A Life in a Photograph

I’ve always loved photographs. I’ve had a camera of some description pretty much attached to me ever since I was about six or seven years old when my parents bought me my first camera. It used film, no digital technology back in the late 90s, was green and had little sheep all over it. The photos I took on it weren’t exactly the best as I was so young, but I enjoy looking back at them. They represent my childhood, and remind me of all the happy memories I had with my parents, family and friends.

That’s what I’ve always loved about taking photos, they say so much and represent so much just through capturing a single second in time. I probably annoy my friends with my incessant need to take photos on our days and nights out, followed by the endless tagging that happens on Facebook. I like to know I’ve taken them though, and that because of it , I will have those memories forever. There is no better feeling of nostalgia than looking back at photos and instantly being flooded with the emotions you were experiencing when the photo was taken.

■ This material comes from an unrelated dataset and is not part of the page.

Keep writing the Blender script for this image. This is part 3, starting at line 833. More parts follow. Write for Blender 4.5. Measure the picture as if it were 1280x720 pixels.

Tuesday 16 February was the day of my Grandad’s funeral. He was just two weeks from celebrating his 97th birthday when he died, and it was a strange feeling to say the least. My Grandad had his own ways and I wasn’t particularly close to him, nor was anyone for that matter. He loved from a distance, and could never quite seem to express this. He had lived on his own in sunny Eastbourne for just over 18 years after my Nanny died of a brain aneurism on Christmas Day 1997. 

They had three sons, who had all gone onto marry and have nine children between them, some of which had started having children of their own, with there currently being seven great grandchildren. They had many memories of holidays, birthdays, Christmas’s, family times and memories with their friends before and during their married life. They had lost parents, siblings, lived through the Second World War, with my Grandad having fought in the war and been stationed in North Africa and in Germany as the war came to an end. They had lived long lives, my Nanny’s not quite as long as my Grandad’s, but still, a lifetime of memories on both their parts had been made.

My uncle who had arranged the funeral had an order of service made for the day, and on the back of it was a photograph of my grandparents, walking side by side, almost perfectly in sync by the looks of things, along the seafront of an unknown location. It was taken in 1938, four years before they were married in 1942. My Grandad was 19 and my Nanny 20 at the time. I don’t know what it was about this photo. I’d never seen it before, and I don’t know if it’s because of the setting I found myself in, but I felt overwhelmed with sadness. I felt that this photo represented their entire lives, that l the happiness they had together and all the memories they had made, happy or sad, were portrayed in this image. It was the perfect photograph to represent two lives that were both over, but who had left a lot of love and happiness behind them through their children, grandchildren and now great grandchildren. 

Looking at it made me realise that, despite the downs you sometimes find yourself in, life is about living to your full potential and making as many happy memories as possible. Live for the day, do what makes you happy and live a life without regret. I’d like to think that that’s how my Nanny and Grandad lived, and I hope to follow by their example.

I wish that I had known my Grandad better, and I wish I’d had more memories with my Nanny, but I will always treasure the memories I do have of them, as well as this photograph.